◆ Raw data
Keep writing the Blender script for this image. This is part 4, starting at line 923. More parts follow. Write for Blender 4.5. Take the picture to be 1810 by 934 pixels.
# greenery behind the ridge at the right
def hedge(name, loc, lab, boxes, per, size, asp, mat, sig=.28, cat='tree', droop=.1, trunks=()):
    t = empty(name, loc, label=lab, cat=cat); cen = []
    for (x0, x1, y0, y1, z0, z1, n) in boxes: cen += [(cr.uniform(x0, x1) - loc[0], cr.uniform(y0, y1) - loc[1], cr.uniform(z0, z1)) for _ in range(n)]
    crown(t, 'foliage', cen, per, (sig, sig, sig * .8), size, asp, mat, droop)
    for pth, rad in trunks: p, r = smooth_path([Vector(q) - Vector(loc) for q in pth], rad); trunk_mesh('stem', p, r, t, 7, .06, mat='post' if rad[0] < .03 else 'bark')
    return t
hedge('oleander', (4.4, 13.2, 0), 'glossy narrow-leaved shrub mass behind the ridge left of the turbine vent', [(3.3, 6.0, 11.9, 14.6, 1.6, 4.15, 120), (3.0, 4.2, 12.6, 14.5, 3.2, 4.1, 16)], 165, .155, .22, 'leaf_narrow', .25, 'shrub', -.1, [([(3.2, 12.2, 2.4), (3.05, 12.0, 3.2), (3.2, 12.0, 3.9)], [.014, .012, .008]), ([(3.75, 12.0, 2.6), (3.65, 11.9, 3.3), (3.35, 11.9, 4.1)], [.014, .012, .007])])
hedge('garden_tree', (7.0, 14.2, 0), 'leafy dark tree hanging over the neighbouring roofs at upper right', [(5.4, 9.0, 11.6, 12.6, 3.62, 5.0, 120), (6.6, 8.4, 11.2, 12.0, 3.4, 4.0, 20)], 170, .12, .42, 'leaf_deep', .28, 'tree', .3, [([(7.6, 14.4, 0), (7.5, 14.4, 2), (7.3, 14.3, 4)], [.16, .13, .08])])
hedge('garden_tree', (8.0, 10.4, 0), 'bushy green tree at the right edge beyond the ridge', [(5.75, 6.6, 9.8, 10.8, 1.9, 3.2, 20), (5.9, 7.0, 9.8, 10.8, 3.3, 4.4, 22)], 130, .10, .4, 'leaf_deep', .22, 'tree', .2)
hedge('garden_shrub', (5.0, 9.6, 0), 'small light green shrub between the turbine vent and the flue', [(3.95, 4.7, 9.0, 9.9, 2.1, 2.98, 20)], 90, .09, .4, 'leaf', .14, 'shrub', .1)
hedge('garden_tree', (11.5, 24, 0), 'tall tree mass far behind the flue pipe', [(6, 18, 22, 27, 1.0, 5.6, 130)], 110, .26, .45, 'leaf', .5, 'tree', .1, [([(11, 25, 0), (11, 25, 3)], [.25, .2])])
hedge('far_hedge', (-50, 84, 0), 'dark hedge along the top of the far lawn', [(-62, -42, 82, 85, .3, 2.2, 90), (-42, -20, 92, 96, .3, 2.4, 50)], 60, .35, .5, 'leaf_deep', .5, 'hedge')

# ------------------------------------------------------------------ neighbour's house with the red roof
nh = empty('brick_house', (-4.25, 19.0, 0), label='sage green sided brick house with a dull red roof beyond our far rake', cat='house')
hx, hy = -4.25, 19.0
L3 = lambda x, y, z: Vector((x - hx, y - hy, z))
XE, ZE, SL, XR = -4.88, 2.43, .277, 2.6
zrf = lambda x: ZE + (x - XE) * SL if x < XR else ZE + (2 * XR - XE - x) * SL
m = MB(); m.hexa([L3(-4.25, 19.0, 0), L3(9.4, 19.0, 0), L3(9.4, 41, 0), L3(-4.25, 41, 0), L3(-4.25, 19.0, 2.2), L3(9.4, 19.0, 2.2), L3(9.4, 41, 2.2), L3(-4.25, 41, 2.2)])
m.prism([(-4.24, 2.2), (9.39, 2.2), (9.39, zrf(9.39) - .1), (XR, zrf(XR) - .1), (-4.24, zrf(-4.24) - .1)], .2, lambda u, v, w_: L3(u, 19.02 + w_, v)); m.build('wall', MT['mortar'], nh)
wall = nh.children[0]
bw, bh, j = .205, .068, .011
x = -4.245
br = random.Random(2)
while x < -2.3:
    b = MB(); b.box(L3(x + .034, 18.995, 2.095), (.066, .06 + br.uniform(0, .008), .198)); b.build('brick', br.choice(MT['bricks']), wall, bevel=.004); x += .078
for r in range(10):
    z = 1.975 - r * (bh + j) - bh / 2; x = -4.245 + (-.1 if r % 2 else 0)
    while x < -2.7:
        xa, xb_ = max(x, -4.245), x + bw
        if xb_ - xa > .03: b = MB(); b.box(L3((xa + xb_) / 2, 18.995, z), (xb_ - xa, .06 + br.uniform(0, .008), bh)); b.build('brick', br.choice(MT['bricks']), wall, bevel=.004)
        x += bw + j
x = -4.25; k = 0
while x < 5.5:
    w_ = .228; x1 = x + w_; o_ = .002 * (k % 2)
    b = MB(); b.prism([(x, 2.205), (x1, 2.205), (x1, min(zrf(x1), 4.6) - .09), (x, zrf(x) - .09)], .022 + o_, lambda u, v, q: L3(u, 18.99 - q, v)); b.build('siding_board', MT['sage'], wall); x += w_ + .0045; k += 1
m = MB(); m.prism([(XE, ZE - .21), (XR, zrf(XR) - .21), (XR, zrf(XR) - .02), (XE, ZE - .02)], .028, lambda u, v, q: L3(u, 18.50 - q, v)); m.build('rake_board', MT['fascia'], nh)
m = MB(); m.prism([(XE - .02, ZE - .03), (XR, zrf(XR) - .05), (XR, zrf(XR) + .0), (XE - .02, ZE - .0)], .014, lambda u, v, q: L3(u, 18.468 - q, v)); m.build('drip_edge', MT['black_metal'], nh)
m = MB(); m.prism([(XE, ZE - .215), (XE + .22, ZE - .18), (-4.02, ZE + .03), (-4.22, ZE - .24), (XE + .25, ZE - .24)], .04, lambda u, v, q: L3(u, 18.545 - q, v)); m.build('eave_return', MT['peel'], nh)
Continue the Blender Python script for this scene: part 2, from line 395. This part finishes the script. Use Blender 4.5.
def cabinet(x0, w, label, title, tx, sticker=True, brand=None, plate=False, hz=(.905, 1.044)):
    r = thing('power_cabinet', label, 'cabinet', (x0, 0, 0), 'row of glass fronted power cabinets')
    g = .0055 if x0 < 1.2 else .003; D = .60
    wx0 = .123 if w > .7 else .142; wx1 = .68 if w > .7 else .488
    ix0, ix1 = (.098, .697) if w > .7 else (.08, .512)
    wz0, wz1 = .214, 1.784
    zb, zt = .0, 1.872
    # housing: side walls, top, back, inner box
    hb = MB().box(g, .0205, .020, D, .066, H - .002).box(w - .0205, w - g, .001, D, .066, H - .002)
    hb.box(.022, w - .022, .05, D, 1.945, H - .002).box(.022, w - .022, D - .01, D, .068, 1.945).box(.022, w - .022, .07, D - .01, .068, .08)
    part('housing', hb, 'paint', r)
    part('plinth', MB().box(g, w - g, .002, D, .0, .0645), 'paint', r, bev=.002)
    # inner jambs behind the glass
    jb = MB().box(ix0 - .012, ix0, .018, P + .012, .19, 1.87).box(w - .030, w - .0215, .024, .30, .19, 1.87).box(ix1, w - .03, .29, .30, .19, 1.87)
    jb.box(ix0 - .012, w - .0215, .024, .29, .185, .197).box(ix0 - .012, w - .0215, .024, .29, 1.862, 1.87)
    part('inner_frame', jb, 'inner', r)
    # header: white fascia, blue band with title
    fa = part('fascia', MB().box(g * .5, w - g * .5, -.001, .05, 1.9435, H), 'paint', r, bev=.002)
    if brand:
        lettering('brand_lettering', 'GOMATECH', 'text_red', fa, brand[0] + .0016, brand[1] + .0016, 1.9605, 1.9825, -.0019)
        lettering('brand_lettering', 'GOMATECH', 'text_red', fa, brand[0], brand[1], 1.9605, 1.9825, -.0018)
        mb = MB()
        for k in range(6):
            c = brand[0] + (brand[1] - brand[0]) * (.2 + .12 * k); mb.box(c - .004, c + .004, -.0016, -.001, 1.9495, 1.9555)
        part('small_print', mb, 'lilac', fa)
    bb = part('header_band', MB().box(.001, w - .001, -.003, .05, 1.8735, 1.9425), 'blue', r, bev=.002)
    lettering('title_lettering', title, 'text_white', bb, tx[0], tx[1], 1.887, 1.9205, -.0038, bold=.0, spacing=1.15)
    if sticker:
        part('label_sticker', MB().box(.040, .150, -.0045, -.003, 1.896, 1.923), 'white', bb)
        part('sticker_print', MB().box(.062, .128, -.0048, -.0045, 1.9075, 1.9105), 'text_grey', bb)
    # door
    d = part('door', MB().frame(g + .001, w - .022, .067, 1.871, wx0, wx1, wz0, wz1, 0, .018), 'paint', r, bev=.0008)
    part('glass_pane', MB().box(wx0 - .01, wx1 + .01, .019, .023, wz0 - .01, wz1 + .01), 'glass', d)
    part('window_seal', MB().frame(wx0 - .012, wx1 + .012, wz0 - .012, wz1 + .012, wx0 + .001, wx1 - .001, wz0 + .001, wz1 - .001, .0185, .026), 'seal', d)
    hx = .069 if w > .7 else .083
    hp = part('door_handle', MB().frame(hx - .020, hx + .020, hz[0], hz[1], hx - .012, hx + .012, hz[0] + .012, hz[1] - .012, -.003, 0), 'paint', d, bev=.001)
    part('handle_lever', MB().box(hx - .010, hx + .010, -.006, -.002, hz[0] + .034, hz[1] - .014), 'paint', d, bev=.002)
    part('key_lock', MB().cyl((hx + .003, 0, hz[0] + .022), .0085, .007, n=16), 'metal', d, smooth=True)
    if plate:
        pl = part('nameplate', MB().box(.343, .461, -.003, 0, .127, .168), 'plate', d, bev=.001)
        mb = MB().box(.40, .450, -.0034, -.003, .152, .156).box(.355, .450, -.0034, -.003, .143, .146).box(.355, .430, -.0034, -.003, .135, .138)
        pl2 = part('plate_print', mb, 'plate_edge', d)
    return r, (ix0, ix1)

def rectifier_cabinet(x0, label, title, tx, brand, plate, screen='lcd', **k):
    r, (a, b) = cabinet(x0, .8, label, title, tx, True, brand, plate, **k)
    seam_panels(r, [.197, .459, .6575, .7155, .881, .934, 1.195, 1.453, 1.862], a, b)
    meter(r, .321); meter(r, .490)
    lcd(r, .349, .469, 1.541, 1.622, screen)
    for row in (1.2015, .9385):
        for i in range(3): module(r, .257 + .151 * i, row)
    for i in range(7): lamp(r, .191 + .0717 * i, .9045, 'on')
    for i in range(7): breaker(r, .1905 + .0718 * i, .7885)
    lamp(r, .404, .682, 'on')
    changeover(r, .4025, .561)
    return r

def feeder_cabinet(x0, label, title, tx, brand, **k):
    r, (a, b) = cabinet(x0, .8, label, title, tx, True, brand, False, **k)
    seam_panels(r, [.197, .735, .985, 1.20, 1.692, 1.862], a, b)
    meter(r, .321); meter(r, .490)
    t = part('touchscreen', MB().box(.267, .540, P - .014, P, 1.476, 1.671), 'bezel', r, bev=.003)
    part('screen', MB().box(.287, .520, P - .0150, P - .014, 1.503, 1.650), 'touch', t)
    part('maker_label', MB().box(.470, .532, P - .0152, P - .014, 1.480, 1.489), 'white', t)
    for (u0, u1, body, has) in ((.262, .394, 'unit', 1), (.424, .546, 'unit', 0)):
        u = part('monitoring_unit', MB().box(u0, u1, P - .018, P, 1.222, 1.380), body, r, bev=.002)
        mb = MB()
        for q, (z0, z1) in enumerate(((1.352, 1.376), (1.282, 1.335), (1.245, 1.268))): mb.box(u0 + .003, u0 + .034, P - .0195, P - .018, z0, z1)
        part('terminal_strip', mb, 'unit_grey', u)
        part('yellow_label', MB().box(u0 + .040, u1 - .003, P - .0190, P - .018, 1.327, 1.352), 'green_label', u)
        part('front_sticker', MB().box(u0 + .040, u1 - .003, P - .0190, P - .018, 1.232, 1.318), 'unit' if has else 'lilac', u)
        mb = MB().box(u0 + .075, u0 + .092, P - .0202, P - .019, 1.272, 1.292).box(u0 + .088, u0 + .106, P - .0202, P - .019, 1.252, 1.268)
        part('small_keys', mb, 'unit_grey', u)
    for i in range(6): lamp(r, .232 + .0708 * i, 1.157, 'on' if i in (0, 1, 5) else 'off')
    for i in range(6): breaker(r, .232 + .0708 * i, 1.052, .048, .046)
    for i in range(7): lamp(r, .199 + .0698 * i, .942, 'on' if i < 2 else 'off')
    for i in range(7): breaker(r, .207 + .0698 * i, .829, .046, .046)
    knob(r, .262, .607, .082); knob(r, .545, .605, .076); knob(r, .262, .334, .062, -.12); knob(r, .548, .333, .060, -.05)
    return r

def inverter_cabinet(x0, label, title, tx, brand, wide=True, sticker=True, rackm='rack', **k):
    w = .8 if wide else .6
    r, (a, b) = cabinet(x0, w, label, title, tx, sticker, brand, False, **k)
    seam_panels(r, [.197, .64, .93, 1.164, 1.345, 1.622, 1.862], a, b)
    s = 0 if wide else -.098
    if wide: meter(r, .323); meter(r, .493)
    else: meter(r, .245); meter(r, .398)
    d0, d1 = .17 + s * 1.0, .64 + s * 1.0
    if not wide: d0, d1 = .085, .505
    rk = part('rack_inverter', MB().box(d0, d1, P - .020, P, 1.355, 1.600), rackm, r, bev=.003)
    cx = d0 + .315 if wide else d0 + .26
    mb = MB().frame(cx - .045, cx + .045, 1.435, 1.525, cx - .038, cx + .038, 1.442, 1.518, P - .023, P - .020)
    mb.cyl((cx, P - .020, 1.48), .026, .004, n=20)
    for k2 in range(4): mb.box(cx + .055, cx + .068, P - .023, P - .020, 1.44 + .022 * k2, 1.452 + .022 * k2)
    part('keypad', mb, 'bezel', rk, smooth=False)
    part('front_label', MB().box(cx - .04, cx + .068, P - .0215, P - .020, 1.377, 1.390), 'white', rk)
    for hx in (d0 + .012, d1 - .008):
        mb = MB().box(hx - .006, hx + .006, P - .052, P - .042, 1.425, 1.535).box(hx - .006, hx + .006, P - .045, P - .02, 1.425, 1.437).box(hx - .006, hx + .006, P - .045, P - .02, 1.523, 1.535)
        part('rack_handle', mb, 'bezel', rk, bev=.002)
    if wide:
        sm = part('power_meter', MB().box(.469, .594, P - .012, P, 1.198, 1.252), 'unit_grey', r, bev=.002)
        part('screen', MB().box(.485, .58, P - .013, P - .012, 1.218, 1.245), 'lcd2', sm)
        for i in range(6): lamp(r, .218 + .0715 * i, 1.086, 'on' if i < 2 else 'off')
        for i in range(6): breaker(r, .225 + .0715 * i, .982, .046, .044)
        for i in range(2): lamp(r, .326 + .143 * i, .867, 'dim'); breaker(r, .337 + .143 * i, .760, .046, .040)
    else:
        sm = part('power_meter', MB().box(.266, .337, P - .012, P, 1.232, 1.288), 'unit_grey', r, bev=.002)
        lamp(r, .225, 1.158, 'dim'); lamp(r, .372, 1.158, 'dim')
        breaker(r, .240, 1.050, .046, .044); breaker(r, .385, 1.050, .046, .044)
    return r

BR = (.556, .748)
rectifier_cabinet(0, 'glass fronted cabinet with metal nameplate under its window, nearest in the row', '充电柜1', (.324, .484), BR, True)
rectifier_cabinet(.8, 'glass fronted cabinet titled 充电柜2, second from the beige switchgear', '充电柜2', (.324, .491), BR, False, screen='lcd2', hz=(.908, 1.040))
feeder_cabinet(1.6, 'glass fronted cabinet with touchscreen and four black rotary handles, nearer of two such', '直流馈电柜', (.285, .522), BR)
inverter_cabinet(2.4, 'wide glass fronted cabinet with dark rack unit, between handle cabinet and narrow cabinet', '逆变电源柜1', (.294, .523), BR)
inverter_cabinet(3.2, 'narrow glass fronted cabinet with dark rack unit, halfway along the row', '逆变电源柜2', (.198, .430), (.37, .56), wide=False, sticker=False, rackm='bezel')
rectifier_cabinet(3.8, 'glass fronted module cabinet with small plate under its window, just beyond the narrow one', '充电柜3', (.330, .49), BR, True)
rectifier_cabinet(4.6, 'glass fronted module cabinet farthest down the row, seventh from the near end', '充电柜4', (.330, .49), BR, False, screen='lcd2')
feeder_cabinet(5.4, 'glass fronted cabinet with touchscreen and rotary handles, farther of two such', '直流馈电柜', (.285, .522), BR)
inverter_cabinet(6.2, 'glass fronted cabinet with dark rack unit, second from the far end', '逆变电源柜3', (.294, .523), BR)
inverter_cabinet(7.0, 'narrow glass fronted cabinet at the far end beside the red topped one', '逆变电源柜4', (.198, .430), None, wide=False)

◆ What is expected
In the records above, how many lines hold the string "script"? Reply with only the number.

◆ Problem solution
2